→ **PROBLEM**:
Word for word, transcribe the lines below and drop the pictures.

→ **MATERIAL**:
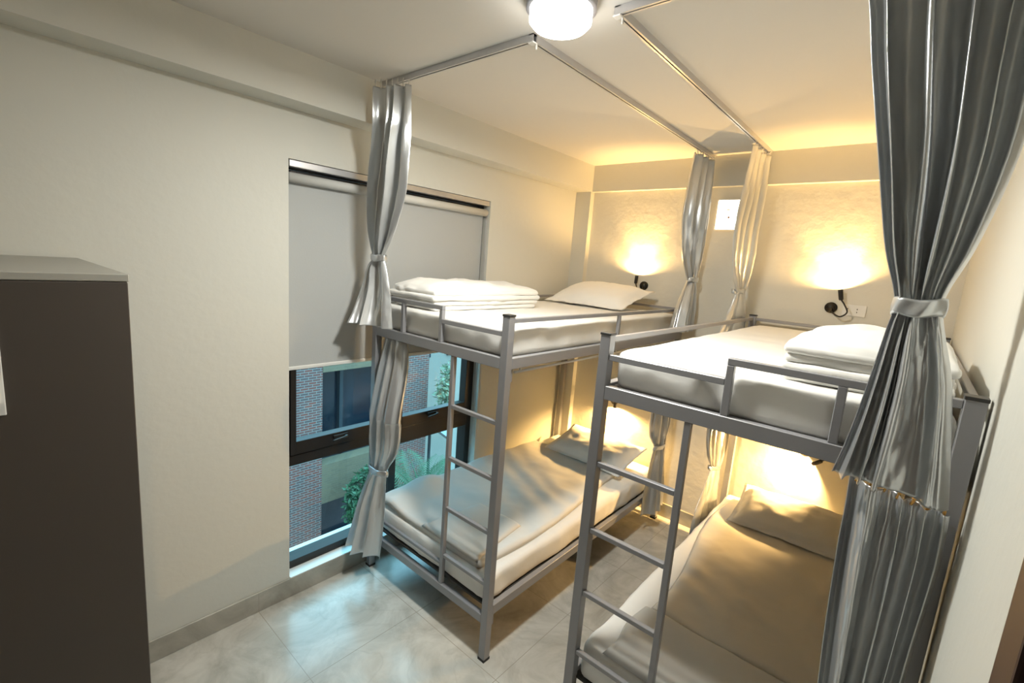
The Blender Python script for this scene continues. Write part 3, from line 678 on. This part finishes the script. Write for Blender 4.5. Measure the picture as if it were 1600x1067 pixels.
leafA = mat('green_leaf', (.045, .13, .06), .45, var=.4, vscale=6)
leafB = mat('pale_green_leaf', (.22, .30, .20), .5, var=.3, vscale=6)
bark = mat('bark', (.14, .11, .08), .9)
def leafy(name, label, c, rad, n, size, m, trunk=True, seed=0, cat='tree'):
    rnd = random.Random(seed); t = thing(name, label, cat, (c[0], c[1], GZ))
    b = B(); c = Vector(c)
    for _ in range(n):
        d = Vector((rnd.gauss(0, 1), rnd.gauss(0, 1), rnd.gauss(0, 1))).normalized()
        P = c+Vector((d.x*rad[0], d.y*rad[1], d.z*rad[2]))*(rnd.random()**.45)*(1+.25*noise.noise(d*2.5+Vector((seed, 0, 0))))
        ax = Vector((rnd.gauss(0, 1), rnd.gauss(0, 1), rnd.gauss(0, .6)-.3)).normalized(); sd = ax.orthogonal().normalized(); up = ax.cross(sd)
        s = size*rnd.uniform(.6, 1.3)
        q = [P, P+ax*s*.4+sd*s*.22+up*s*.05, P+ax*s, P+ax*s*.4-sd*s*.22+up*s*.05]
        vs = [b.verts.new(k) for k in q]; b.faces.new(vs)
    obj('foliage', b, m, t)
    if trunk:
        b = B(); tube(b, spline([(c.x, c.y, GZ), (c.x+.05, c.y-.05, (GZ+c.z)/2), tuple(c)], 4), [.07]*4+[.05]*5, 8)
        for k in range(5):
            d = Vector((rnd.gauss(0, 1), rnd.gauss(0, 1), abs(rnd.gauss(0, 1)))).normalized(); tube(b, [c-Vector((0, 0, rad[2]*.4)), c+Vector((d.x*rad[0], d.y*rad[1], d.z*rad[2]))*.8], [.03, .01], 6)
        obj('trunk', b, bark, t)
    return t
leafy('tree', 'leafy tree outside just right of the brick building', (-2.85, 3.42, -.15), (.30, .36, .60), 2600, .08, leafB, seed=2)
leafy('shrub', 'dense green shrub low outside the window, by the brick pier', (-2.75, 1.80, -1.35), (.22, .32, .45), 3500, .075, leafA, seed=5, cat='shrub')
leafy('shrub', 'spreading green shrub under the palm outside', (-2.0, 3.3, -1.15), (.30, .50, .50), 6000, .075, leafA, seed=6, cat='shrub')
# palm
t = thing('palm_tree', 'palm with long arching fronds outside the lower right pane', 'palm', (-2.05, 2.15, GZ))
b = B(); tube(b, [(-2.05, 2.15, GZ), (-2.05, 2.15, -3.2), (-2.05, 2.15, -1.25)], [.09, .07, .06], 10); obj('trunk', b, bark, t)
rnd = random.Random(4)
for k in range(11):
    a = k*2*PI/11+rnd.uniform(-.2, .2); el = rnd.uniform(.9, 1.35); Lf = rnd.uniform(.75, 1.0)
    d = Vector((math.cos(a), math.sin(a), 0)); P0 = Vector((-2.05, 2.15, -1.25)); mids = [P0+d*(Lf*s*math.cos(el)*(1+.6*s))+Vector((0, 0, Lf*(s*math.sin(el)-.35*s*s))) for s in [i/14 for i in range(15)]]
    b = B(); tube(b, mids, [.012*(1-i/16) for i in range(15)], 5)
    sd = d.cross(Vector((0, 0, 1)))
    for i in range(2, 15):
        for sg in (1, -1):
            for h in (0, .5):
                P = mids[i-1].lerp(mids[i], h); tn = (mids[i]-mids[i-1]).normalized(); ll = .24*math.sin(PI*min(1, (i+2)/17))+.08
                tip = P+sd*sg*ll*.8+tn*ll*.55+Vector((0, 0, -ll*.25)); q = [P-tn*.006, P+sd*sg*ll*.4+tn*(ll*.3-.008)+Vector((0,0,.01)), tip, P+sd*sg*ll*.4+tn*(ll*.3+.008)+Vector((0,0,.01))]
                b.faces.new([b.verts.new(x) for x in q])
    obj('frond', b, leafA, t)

→ **EXERCISE OUTPUT**:
The Blender Python script for this scene continues. Write part 3, from line 678 on. This part finishes the script. Write for Blender 4.5. Measure the picture as if it were 1600x1067 pixels.
leafA = mat('green_leaf', (.045, .13, .06), .45, var=.4, vscale=6)
leafB = mat('pale_green_leaf', (.22, .30, .20), .5, var=.3, vscale=6)
bark = mat('bark', (.14, .11, .08), .9)
def leafy(name, label, c, rad, n, size, m, trunk=True, seed=0, cat='tree'):
    rnd = random.Random(seed); t = thing(name, label, cat, (c[0], c[1], GZ))
    b = B(); c = Vector(c)
    for _ in range(n):
        d = Vector((rnd.gauss(0, 1), rnd.gauss(0, 1), rnd.gauss(0, 1))).normalized()
        P = c+Vector((d.x*rad[0], d.y*rad[1], d.z*rad[2]))*(rnd.random()**.45)*(1+.25*noise.noise(d*2.5+Vector((seed, 0, 0))))
        ax = Vector((rnd.gauss(0, 1), rnd.gauss(0, 1), rnd.gauss(0, .6)-.3)).normalized(); sd = ax.orthogonal().normalized(); up = ax.cross(sd)
        s = size*rnd.uniform(.6, 1.3)
        q = [P, P+ax*s*.4+sd*s*.22+up*s*.05, P+ax*s, P+ax*s*.4-sd*s*.22+up*s*.05]
        vs = [b.verts.new(k) for k in q]; b.faces.new(vs)
    obj('foliage', b, m, t)
    if trunk:
        b = B(); tube(b, spline([(c.x, c.y, GZ), (c.x+.05, c.y-.05, (GZ+c.z)/2), tuple(c)], 4), [.07]*4+[.05]*5, 8)
        for k in range(5):
            d = Vector((rnd.gauss(0, 1), rnd.gauss(0, 1), abs(rnd.gauss(0, 1)))).normalized(); tube(b, [c-Vector((0, 0, rad[2]*.4)), c+Vector((d.x*rad[0], d.y*rad[1], d.z*rad[2]))*.8], [.03, .01], 6)
        obj('trunk', b, bark, t)
    return t
leafy('tree', 'leafy tree outside just right of the brick building', (-2.85, 3.42, -.15), (.30, .36, .60), 2600, .08, leafB, seed=2)
leafy('shrub', 'dense green shrub low outside the window, by the brick pier', (-2.75, 1.80, -1.35), (.22, .32, .45), 3500, .075, leafA, seed=5, cat='shrub')
leafy('shrub', 'spreading green shrub under the palm outside', (-2.0, 3.3, -1.15), (.30, .50, .50), 6000, .075, leafA, seed=6, cat='shrub')
# palm
t = thing('palm_tree', 'palm with long arching fronds outside the lower right pane', 'palm', (-2.05, 2.15, GZ))
b = B(); tube(b, [(-2.05, 2.15, GZ), (-2.05, 2.15, -3.2), (-2.05, 2.15, -1.25)], [.09, .07, .06], 10); obj('trunk', b, bark, t)
rnd = random.Random(4)
for k in range(11):
    a = k*2*PI/11+rnd.uniform(-.2, .2); el = rnd.uniform(.9, 1.35); Lf = rnd.uniform(.75, 1.0)
    d = Vector((math.cos(a), math.sin(a), 0)); P0 = Vector((-2.05, 2.15, -1.25)); mids = [P0+d*(Lf*s*math.cos(el)*(1+.6*s))+Vector((0, 0, Lf*(s*math.sin(el)-.35*s*s))) for s in [i/14 for i in range(15)]]
    b = B(); tube(b, mids, [.012*(1-i/16) for i in range(15)], 5)
    sd = d.cross(Vector((0, 0, 1)))
    for i in range(2, 15):
        for sg in (1, -1):
            for h in (0, .5):
                P = mids[i-1].lerp(mids[i], h); tn = (mids[i]-mids[i-1]).normalized(); ll = .24*math.sin(PI*min(1, (i+2)/17))+.08
                tip = P+sd*sg*ll*.8+tn*ll*.55+Vector((0, 0, -ll*.25)); q = [P-tn*.006, P+sd*sg*ll*.4+tn*(ll*.3-.008)+Vector((0,0,.01)), tip, P+sd*sg*ll*.4+tn*(ll*.3+.008)+Vector((0,0,.01))]
                b.faces.new([b.verts.new(x) for x in q])
    obj('frond', b, leafA, t)